The right, in particular, is dissected in a brilliant and engaging manner, from early William Buckley to Bush’s war on terror and the hijacking of the conservative movement by neo-conservatives and the religious right, he said. Gold argues that the conservative movement was betrayed and he shows that a conservative movement, true to its original ideals, would never have mounted the Iraq War.

“Conservativism said we’re going to ignore all the injustice, so you have 30 years where the right got waxed in the culture war. Now we’re into culture war II, where the right is using the war to take back the culture, by using gay marriage as a great fundraising issue and a way to galvanize the troops,” said Gold. “The Bush administration is in bed with (the religious right) so that it has more clout. The right is now the party of big religion, big business and big government.”

As a defense analyst early in the decade, Gold said he “ran the numbers” for the Iraq War, and says that the war is wrong from a fiscal point of view as well. According to Gold, there are only two ways out of these fiscal troubles — inflation or default.

“You either inflate currency and print money, or default and cut back benefits,” he said. “In 10 to 20 years, the Euro could replace the dollar as the main international currency.”

Having served in the Army and worked for the past year as an embedded journalist in Iraq, Erin Solaro, Gold’s fiancée, feels that not only is the price too high for civilians, many enlisted men and women in the Army aren’t happy with the way the war is going, either.

“The Army does not want to suck us into occupying tens of thousands of miles of useless ground in Iraq,” she said. “Especially if it comes with a price tag of military and economic bankruptcy.”

Solaro states that what the United States wants for the Iraqi people isn’t necessarily what they want for themselves.

“We had ideologues so enamored by their theories that they said the Iraqi people will welcome us and we’ll turn Bagdad into a suburb of Cleveland, but the strongest neocon advocates for the war were utterly divorced from the military realities and the political and cultural realities of the Middle East.”

Gold added, “Most insurgencies fail; what has to happen is that unless the Iraqi people fight their own insurgency, they won’t win. They’re not willing to fight on their own behalf, because they’re not interested in freedom enough to fight for it. They’re more interested in security, wealth and the triumph of one particular sect of belief. The idea that we’re going to turn Iraq into a shining example of democracy is delusional.”

Gold and Solaro have lived on Mercer Island for years, and are planning on becoming resident intellectuals. “Erin and I have a goal to replace the Medveds as the literary `fun couple’ of Mercer Island,” quipped Gold.

Recently, Gold and Solaro have set up a public and cultural affairs center called Aretea, and are trying to structure a third political party from it.

“We may see a movement to a third party, built from the top down,” said Gold. “Frustrated Democrats and Republicans would come together to form their own party that would be very strong on civil rights and individual liberties, conservative financially and very cautious in foreign policy.

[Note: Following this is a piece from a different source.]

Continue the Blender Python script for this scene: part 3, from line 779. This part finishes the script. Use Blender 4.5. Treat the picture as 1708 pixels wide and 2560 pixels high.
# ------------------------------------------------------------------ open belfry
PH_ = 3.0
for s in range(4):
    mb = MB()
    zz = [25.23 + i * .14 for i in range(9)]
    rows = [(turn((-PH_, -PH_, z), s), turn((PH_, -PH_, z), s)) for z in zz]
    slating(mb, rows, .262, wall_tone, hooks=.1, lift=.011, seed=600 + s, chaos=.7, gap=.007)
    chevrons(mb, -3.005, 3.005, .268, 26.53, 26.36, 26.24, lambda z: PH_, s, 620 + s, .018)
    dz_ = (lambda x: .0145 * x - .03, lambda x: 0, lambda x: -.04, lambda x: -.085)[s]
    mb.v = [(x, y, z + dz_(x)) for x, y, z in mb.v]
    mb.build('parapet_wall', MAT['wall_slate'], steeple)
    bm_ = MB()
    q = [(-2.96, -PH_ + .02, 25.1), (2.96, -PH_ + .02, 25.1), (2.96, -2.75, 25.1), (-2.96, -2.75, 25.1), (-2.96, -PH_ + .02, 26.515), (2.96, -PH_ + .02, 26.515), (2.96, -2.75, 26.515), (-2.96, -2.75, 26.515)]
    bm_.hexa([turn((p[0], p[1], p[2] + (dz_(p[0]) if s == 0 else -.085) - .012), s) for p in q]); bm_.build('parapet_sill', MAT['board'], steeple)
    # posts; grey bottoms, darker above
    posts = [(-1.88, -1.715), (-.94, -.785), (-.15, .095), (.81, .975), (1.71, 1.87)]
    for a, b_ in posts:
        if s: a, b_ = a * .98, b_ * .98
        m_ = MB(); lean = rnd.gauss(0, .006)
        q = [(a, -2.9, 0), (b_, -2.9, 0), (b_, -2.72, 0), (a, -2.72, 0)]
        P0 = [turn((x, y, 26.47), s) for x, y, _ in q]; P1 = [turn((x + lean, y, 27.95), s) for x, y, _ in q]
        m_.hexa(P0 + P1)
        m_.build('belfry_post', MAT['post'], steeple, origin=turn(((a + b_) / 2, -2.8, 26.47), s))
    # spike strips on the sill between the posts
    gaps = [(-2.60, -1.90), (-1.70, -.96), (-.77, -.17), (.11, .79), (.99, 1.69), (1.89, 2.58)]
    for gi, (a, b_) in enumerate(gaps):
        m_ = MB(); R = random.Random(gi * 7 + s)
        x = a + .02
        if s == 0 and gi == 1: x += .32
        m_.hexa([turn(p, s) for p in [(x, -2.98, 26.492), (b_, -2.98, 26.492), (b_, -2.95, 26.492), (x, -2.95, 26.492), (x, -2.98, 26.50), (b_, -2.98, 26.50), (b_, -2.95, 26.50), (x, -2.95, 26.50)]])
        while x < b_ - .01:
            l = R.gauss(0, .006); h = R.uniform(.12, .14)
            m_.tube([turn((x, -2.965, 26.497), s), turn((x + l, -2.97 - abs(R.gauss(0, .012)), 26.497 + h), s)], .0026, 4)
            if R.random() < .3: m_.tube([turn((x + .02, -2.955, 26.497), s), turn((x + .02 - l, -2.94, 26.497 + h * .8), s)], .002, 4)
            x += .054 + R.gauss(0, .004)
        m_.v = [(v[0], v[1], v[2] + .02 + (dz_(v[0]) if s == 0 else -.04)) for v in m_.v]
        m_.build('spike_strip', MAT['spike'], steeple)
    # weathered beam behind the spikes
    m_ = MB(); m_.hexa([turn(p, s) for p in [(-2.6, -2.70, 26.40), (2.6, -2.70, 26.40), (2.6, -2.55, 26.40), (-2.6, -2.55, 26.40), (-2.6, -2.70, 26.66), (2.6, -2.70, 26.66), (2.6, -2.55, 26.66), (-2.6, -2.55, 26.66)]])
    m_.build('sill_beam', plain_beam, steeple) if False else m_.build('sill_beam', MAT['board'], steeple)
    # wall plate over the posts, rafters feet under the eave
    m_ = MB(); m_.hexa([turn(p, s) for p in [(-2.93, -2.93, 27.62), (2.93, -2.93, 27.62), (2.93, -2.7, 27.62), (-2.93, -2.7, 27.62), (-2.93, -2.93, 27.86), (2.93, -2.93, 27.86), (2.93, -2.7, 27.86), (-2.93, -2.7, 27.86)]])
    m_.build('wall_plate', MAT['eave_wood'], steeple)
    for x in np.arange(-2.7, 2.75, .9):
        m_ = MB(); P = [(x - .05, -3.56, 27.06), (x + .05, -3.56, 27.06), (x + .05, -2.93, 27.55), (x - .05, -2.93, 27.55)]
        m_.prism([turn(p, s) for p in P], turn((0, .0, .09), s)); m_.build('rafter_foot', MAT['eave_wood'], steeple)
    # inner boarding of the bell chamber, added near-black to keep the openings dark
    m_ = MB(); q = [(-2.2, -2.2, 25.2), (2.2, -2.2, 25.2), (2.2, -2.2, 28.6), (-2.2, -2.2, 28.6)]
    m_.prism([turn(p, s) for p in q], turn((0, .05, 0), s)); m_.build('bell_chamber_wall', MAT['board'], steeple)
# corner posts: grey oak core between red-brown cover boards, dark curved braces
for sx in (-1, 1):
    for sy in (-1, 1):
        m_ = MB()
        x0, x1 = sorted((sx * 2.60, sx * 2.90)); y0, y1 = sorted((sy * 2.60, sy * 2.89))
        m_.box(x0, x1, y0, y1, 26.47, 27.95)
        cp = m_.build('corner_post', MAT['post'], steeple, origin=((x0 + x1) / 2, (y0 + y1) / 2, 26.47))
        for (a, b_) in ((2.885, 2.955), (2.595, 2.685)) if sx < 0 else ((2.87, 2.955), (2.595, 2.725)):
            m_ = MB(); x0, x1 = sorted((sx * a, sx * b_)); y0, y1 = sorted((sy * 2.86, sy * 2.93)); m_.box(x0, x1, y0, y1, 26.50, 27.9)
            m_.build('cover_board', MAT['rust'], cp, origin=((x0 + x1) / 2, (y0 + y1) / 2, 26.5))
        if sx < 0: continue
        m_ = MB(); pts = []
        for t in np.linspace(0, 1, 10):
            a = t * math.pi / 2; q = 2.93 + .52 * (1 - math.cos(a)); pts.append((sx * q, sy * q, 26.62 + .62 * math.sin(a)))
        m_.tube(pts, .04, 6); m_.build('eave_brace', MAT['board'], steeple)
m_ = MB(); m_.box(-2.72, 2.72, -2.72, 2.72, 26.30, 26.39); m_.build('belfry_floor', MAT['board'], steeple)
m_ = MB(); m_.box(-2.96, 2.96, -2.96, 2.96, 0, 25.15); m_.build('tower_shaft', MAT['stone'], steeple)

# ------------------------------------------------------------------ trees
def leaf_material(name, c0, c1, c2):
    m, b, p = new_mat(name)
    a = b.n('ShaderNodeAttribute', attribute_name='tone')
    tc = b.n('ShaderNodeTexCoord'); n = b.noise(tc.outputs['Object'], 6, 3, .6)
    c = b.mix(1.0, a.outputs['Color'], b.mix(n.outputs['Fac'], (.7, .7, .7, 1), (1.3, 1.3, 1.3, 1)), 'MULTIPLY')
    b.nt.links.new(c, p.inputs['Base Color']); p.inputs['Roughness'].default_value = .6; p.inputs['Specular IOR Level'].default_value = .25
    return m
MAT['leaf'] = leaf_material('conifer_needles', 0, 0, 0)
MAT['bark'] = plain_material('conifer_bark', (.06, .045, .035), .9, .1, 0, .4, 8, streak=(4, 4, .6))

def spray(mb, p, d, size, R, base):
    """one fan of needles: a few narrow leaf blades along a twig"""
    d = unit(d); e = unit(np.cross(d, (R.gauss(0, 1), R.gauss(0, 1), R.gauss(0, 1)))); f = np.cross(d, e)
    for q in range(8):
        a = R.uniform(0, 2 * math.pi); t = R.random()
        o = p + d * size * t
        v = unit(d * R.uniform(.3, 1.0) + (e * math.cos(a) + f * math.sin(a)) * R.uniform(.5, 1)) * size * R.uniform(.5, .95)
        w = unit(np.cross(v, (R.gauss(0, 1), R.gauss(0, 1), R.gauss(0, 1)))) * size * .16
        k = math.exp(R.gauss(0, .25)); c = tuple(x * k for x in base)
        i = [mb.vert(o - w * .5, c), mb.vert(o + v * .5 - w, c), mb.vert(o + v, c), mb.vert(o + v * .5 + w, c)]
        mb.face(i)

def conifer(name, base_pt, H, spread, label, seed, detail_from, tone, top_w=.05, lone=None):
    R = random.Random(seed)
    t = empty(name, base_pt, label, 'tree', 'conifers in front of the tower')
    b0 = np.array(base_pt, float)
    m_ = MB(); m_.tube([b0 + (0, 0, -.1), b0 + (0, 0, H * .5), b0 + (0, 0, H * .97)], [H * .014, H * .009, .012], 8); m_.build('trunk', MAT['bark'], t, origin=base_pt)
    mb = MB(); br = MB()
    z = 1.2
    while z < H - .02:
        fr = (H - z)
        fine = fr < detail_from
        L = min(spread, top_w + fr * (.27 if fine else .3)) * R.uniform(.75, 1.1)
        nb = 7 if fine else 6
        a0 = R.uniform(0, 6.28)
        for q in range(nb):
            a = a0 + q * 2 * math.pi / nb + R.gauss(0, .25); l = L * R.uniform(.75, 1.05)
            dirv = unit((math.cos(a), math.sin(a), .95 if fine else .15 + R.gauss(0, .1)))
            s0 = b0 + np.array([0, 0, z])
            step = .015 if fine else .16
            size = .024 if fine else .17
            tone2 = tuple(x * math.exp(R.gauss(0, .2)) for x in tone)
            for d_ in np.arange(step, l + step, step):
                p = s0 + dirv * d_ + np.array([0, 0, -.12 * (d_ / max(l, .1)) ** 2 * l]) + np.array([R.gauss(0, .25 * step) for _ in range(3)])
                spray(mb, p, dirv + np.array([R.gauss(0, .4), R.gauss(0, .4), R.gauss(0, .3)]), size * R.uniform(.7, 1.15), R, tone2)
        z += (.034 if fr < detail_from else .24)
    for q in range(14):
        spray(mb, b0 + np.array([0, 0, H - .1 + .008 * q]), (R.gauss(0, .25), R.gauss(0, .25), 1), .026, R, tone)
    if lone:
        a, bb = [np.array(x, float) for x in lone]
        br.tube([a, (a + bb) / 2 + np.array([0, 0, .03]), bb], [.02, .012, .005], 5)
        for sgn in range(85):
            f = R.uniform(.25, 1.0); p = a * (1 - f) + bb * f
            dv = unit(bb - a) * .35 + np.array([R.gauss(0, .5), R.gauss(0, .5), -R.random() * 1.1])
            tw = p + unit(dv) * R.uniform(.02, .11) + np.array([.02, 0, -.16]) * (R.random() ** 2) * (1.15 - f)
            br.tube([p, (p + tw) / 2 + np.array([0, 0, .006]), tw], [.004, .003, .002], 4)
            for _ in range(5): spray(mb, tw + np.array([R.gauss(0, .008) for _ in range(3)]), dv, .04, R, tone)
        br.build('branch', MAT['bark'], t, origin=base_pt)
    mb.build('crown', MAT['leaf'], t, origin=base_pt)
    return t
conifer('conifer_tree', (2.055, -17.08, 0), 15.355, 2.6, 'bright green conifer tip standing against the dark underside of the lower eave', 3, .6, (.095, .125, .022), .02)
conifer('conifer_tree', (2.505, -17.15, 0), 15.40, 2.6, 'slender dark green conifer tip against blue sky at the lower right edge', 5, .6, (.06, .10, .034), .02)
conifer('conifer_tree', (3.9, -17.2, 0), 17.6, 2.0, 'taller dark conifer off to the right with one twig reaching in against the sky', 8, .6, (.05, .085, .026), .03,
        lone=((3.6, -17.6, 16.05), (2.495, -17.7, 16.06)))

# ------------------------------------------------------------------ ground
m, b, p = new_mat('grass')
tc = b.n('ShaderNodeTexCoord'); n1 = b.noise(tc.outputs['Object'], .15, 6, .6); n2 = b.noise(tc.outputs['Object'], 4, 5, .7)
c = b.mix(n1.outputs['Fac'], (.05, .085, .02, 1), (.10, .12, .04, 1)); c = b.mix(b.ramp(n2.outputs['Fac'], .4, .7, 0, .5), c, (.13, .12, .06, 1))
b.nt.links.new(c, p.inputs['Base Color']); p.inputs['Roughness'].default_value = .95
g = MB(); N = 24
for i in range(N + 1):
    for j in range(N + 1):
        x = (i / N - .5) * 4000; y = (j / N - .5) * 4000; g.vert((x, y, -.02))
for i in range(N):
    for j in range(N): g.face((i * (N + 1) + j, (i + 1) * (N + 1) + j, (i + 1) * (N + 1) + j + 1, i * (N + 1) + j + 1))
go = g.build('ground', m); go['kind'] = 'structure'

The American people want a diverse, tolerant society and a government that starts dealing with the national debt and job loss, and sees gay marriage as a citizenship issue. Marriage is a fundamental human right.”

While Gold works on their “tri-partisan” Aretea, he and Solaro have been collaborating on a novel called “Change of Command” about a confrontation between a woman who wants to be the secretary of defense and a Marine.

Gold is planning a sequel to “Take Back the Right” called “Wars of the Ways.” Meanwhile, He will be promoting and signing “Take Back the Right” and espousing the ideas therein.

Philip Gold will sign copies of “Take Back the Right” at 7 p.m. Friday, Jan. 21, at Island Books.